Piano B, la forza del saper cambiare strada

Fotografia orizzontale, in formato 16:9, che ritrae al centro la parte inferiore di un tronco d'albero che si divede in due grossi tronchi (più grosso quello a destra di quello a sinistra); il tronco principale, 40 centimetri al massimo sopra il terreno, ha inglobato parzialmente, ma parecchio, un segmento largo un paio di metri di un tubo di metallo dipinto di bianco, leggermente arrugginito alle estremità, modificando inoltre la propria forma: il tronco infatti, nel punto in cui ha inglobato il tubo, è molto più largo. L'albero cresce su un terreno argilloso, cosparso in molti punti da mucchi di foglie secche, di colore beige, e da qualche ciuffo di erba verde; il terreno si trova davanti a una stradina sterrata coperta di ghiaietta di colore grigio chiaro; dietro la strada c'è un campo di erba e fiori lilla; dietro il campo alcune case basse, di due piani; dietro le case, in lontananza, le ampie pendici di una collina, di colore bluastro a causa della foschia, che le rende anche un po' sfocate.
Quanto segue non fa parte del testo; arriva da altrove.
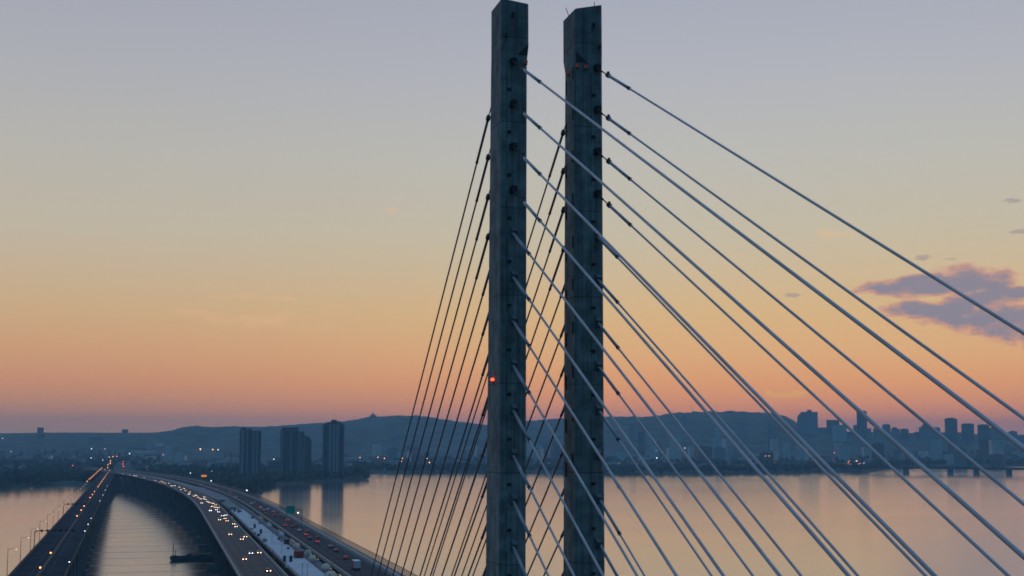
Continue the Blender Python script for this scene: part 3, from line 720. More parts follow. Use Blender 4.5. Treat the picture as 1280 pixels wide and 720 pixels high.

Abituati a pensare che essere forti significhi andare sempre dritti verso l’obiettivo, perdiamo di vista l’importanza del saper scegliere quel che è bene per noi, in ogni singolo momento

“O la va o la spacca”, “Mi spezzo ma non mi piego”: quante volte sentiamo affermazioni del genere, che spesso ricevono il plauso generale o, in ogni caso, un certo grado di ammirazione. Nella vita di tutti i giorni, come nella politica, sembra che percorrere linee rette, che non ammettono deviazioni, sia sinonimo di vite risolute, potenti, sicure, invidiabili.

Così succede che spesso ai nostri cuccioli trasmettiamo questa sicumera: li vogliamo imbattibili, senza curve, senza inutili perdite di tempo, li vogliamo dritti alla meta. Li immaginiamo coerenti, con idee certe in testa, con un unico piano, come il divino Klingsor, che possedeva cinque vite ma le giocava tutte insieme in una volta; d’altra parte gli eroi sono tutti giovani e belli e sicuri, camminano con passo certo, non retrocedono, non deviano e, nel caso la strada presenti ostacoli che non si possono superare, allora preferiscono farsi male, rompersi, piuttosto morire che cambiare direzione (“Stringiamoci a coorte, siam pronti alla morte”).

Poi il tempo passa, le strade bloccate aumentano, i sogni si infrangono; come direbbe il poeta: si passa dal cupo tumulto al dolce singulto (Pascoli, La mia sera), e allora spesso ci si trova feriti, attoniti, stanchi e scorati.

Quante persone in questi anni hanno bussato alla mia porta, quanta fatica, smarrimento, dolore. Il progetto di tutta una vita infranto sugli scogli del tempo, vano il tentativo di ricostruire, fallimentare il provare a ricominciare, a ripercorrere con più attenzione la propria strada.

“E io a che cosa servo? In che modo posso essere utile? In cosa consiste il mio mestiere?”. A volte cerco di spiegare che non sono il padrone di casa, non sono l’eroe, sono il maggiordomo, lo scudiero; a prima vista il mio interlocutore pensa che voglia ostentare modestia ma in realtà io non lo sono affatto, credo solamente che il mio mestiere non sia quello di decidere cosa mangiare o contro chi o cosa combattere. Custodire le armi, apparecchiare la tavola, fare in modo che il vero eroe vada in battaglia preparato; questo è il mio mestiere e poi la parte più importante, il piano B.

Penso che l’operazione più importante sia riuscire a scardinare la logica dell’obiettivo unico, quella in cui non c’è via di scampo e occorre per forza arrivare in fondo. Nella mia esperienza, la vita di chi non ha un piano alternativo, gradualmente diventa una vita impercorribile, fatta di gabbie e di muri. Il piano B è tutto: è fantasia, mondo possibile, creatività; il mondo alternativo è dunque la salvezza rispetto a una visione della realtà che non ammette errori, fatiche.

D’altra parte, a costo di sembrare empio, in fin dei conti anche il paradiso è un piano B.